In support, Defendants proffer the Declaration of USCIS District Director, Kathy Redman. (Doc. 35-2, ¶ 12).
There argument also notes that 8 U.S.C. § 1447(b) does not authorize injunctive or declaratory relief. Rather, the remedies available under that provision are adjudication of the application by the court or remand to the USCIS for adjudication. When read as a whole, Plaintiffs' argument suggests to me that the class action remedy is sought pursuant to the APA and not under § 1447(b).
The same considerations set forth above for dismissing or remanding the Plaintiffs' claims suggest that the Plaintiffs' motion for class certification should be denied as well. Should the court follow the above recommended action, there will be no named Plaintiffs left to lead a class action on the APA claims. The claims that the Defendants have unreasonably delayed action on Plaintiffs' applications by reason of the FBI name checks in violation of either § 1447(b) or the APA are moot. The exception to the mootness doctrine for disputes "capable of repetition, yet evading review" appears inapplicable here where it is highly unlikely that these Plaintiffs will ever have to repeat the process and thereby be subjected to the same delays again. See Sze, 153 F.3d at 1009-10; see also Liu v. INS, 274 F3d 533, 536 (D. D.C. 2001). Additionally, as set forth above, Plaintiffs lack standing under the APA to attack the rule or policy calling for the FBI name checks. Given the circumstances of this case, I agree with the Defendants that the named Plaintiffs no longer can claim standing to act on behalf of the proposed class.
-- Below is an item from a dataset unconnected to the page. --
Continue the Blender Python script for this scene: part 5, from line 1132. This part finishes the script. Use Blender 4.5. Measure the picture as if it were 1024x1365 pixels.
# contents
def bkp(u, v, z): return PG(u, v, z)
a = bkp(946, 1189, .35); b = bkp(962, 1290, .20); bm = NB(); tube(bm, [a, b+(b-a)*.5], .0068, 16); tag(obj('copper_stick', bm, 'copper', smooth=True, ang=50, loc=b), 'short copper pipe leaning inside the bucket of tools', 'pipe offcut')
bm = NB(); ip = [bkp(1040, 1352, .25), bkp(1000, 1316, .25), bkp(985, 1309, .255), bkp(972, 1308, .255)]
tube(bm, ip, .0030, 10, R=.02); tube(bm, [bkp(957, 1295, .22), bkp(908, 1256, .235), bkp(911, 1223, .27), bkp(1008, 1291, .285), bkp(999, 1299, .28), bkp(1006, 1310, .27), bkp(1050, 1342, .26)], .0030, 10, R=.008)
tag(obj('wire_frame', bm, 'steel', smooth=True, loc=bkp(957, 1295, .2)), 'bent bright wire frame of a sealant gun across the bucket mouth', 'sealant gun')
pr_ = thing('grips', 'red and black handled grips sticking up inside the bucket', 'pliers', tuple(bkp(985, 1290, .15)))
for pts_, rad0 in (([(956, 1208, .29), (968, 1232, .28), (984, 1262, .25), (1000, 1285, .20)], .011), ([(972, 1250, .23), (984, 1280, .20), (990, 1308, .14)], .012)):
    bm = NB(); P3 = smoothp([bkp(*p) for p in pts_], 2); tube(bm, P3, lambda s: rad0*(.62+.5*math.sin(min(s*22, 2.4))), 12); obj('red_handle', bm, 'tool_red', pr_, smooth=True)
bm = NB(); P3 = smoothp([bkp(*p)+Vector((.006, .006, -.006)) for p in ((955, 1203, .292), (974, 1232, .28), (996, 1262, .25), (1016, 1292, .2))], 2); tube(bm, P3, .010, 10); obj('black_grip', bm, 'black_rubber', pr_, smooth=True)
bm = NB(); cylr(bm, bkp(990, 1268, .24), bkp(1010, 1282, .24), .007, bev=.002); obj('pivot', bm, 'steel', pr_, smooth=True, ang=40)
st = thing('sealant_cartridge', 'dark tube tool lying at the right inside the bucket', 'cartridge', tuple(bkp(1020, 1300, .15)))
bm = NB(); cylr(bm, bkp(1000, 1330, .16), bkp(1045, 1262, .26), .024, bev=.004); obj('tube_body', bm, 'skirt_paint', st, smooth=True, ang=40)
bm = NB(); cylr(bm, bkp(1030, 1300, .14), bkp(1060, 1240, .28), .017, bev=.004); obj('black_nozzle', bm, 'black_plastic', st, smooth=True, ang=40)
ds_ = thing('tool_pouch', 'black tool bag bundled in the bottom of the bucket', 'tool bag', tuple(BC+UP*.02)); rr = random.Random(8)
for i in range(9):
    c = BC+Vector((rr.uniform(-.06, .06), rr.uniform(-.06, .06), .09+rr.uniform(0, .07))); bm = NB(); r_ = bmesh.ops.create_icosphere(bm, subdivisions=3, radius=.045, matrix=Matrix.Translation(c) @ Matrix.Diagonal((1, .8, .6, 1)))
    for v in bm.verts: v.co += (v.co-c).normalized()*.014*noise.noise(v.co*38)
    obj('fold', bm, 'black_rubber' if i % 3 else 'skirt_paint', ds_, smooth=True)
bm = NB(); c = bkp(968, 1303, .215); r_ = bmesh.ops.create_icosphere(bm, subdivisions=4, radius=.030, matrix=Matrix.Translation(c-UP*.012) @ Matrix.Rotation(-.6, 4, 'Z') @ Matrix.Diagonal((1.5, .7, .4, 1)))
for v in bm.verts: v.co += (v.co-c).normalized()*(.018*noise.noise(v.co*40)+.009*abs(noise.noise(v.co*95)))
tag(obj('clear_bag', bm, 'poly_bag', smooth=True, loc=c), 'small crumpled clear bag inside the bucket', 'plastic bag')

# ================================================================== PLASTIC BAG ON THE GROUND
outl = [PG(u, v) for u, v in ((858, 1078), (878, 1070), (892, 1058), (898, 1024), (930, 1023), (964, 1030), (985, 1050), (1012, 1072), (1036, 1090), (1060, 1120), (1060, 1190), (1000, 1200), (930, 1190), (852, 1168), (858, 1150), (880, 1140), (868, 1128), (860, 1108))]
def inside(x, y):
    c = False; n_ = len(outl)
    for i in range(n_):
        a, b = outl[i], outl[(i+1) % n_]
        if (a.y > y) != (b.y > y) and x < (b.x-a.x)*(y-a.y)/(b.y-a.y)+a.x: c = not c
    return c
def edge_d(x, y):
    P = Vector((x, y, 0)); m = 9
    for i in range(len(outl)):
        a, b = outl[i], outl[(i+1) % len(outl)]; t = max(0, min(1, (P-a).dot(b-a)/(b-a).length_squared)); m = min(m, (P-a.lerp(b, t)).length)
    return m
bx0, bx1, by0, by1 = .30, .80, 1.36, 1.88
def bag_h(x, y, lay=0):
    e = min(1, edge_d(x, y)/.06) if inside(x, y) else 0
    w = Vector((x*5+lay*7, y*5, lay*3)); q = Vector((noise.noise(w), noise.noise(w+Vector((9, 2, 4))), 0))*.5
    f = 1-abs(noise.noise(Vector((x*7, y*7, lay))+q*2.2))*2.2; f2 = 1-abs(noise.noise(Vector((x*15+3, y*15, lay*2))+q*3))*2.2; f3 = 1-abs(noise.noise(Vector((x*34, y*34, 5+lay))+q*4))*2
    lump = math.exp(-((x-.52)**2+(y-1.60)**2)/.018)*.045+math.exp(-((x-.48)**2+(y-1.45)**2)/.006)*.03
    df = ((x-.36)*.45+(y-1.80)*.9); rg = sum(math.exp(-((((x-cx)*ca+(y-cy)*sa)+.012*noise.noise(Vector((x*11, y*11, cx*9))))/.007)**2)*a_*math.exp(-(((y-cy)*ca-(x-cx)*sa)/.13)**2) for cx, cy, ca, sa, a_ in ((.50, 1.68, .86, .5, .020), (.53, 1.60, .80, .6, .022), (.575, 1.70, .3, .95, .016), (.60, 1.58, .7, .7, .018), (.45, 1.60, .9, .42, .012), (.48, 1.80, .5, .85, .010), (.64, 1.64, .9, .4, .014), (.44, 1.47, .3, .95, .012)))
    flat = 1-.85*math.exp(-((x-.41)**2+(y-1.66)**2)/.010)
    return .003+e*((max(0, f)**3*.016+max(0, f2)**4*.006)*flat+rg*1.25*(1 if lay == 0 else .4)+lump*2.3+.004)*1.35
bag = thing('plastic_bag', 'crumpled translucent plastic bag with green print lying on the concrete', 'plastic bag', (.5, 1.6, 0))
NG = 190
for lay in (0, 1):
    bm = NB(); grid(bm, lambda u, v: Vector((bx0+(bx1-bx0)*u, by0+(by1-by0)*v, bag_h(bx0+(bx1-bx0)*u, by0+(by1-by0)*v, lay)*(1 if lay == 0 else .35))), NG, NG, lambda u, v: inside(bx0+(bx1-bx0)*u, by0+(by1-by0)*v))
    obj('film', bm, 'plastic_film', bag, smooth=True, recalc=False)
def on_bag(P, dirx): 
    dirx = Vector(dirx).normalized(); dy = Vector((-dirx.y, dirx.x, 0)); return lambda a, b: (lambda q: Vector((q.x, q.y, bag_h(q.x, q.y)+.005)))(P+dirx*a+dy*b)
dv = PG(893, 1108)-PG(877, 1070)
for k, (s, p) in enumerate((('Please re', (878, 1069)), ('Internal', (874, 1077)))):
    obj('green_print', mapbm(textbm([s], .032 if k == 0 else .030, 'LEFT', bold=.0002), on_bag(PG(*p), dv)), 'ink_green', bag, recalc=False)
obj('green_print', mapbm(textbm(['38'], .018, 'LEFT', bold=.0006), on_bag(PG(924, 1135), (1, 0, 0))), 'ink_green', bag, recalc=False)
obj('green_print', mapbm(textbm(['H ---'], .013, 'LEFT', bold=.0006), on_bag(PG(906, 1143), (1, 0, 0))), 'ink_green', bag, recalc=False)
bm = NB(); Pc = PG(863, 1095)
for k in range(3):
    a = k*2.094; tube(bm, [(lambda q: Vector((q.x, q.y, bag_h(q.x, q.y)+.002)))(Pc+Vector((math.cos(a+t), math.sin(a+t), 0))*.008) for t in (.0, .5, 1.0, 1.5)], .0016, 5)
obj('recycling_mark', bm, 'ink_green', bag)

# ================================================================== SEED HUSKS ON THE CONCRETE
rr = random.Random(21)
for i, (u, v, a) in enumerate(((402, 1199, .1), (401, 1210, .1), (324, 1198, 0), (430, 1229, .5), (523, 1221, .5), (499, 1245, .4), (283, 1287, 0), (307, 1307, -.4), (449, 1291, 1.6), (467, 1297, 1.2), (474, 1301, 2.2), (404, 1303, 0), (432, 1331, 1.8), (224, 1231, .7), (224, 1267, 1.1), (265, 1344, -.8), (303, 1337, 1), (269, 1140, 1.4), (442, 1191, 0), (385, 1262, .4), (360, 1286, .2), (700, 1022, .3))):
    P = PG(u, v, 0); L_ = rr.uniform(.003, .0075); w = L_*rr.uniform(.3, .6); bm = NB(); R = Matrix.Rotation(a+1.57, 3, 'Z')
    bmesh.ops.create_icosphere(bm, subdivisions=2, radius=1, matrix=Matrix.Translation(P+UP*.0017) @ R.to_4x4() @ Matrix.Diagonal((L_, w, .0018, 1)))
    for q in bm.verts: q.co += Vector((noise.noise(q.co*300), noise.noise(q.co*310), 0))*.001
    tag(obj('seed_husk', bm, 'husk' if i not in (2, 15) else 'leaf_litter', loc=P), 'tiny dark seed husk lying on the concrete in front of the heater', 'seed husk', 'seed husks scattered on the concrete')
As for the Rule 23 considerations, briefly, even assuming that Plaintiffs have standing and can satisfy the numerosity requirement, these same Plaintiffs can no longer represent that their claims are "typical" of the class they proposed to represent. Given that the primary complaint is the systemic failure to complete the purportedly unauthorized and unenforceable FBI name checks in a timely manner and given the fact that all of the named Plaintiffs' name checks have been completed, the court should conclude that none of the named Plaintiffs are any longer similarly situated with those in the proposed class who have not had such name checks. Further, at this point, these Plaintiffs no longer have an actual stake in the outcome of the proposed class action as it seeks to challenge the November 2002, requirement for FBI name checks. Stated otherwise, they fail to satisfy the typicality requirement. Also, as noted above, the proposed class would extend beyond that group whose naturalization applications are delayed because of pending FBI name checks to include all lawful, permanent residents whose naturalization applications have not been determined within 120 days of the date of their initial examination regardless of the reason. This broadly worded class raises concerns as to whether the named Plaintiffs share common issues of fact with the class as a whole. In my view, the individualized nature of each naturalization investigation suggests there can be no sufficient commonality of facts on the timeliness inquiry to satisfy Rule 23(a) requirements. On these findings, the court need not reach the Rule 23(b) issue, and Plaintiffs' motion (Doc. 27) should be denied.